Problem requirements:
Go through the lines below. Copy those with "scene".

================================

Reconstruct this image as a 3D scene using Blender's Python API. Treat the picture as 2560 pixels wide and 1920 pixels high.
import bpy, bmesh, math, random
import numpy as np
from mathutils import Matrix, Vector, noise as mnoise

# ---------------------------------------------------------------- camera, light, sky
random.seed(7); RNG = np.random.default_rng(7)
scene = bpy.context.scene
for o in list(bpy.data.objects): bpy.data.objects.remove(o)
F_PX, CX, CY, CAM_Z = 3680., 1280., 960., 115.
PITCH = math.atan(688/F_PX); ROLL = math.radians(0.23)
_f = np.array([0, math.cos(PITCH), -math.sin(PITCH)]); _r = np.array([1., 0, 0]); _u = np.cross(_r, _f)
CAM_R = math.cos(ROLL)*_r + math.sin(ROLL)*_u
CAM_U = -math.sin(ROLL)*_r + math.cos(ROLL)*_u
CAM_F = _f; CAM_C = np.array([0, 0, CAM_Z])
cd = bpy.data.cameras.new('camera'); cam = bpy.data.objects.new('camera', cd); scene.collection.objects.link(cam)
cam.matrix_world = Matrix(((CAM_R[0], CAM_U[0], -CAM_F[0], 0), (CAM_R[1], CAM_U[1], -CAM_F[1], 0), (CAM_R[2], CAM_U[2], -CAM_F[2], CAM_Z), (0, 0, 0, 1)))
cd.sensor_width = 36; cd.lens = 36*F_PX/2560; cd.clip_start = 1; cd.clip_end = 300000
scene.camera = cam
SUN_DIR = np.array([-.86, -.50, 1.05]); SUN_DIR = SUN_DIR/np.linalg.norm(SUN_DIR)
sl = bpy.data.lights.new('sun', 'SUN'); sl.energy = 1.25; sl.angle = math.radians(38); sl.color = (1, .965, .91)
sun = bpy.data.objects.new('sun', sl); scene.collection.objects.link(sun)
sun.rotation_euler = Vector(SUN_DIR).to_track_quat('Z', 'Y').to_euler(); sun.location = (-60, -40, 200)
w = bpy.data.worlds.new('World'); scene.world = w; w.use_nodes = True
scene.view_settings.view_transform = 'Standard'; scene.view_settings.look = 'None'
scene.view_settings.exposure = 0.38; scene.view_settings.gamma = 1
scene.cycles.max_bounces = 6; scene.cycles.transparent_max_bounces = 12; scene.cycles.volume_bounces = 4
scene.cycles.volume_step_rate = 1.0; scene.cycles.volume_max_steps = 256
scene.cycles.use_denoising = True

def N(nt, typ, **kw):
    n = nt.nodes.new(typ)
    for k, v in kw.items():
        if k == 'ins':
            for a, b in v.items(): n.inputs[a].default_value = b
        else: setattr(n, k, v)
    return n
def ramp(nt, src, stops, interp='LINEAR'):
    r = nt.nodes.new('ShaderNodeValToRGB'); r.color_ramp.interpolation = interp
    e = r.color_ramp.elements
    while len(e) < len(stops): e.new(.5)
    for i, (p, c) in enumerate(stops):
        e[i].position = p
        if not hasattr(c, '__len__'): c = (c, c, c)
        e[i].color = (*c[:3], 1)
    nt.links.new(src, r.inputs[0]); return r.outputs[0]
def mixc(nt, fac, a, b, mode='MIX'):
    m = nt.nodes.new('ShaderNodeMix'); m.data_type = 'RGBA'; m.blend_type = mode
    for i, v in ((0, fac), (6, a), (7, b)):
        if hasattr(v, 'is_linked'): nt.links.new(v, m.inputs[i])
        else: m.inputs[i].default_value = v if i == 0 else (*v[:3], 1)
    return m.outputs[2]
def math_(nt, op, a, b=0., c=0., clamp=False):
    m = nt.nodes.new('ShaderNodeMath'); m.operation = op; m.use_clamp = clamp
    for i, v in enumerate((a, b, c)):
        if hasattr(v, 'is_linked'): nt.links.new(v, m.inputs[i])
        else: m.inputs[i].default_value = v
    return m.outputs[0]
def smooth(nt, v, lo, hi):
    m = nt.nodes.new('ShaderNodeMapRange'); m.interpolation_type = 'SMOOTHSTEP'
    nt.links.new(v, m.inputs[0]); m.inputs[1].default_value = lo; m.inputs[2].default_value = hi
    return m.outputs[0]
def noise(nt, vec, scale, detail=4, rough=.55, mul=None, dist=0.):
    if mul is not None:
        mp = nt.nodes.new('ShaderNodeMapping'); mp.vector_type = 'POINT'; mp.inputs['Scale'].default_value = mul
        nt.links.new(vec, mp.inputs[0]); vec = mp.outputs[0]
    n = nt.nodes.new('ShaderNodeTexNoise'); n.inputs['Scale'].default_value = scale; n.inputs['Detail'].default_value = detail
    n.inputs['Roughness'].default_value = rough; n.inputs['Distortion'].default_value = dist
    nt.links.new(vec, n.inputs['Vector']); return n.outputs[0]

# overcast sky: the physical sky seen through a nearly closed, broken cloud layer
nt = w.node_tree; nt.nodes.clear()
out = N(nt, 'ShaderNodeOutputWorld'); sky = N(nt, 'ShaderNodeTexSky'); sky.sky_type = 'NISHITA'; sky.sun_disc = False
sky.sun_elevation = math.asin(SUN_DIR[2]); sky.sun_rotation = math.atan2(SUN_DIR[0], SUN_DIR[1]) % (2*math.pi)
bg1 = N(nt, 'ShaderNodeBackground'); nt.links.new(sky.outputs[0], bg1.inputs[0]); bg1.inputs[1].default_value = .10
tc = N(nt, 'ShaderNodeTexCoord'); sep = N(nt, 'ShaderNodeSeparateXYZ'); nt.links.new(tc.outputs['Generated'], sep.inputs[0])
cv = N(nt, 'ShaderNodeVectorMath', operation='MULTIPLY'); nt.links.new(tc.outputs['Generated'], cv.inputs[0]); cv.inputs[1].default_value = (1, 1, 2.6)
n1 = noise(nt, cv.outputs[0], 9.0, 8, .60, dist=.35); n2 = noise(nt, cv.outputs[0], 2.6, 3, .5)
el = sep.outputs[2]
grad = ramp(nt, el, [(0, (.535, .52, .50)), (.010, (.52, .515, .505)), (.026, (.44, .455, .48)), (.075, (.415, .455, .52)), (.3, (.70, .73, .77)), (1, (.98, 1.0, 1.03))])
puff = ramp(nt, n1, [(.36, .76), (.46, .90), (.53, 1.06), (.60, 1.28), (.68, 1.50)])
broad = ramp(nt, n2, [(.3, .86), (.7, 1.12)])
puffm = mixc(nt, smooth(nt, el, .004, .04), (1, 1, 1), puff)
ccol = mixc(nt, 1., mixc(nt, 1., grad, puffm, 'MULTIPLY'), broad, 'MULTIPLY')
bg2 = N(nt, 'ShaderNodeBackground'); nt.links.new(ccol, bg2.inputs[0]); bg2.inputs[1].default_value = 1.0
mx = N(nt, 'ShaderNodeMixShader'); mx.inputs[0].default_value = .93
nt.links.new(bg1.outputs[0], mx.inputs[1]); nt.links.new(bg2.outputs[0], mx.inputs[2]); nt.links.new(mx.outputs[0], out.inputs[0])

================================

Exercise response:
Reconstruct this image as a 3D scene using Blender's Python API. Treat the picture as 2560 pixels wide and 1920 pixels high.
scene = bpy.context.scene
cd = bpy.data.cameras.new('camera'); cam = bpy.data.objects.new('camera', cd); scene.collection.objects.link(cam)
scene.camera = cam
sun = bpy.data.objects.new('sun', sl); scene.collection.objects.link(sun)
w = bpy.data.worlds.new('World'); scene.world = w; w.use_nodes = True
scene.view_settings.view_transform = 'Standard'; scene.view_settings.look = 'None'
scene.view_settings.exposure = 0.38; scene.view_settings.gamma = 1
scene.cycles.max_bounces = 6; scene.cycles.transparent_max_bounces = 12; scene.cycles.volume_bounces = 4
scene.cycles.volume_step_rate = 1.0; scene.cycles.volume_max_steps = 256
scene.cycles.use_denoising = True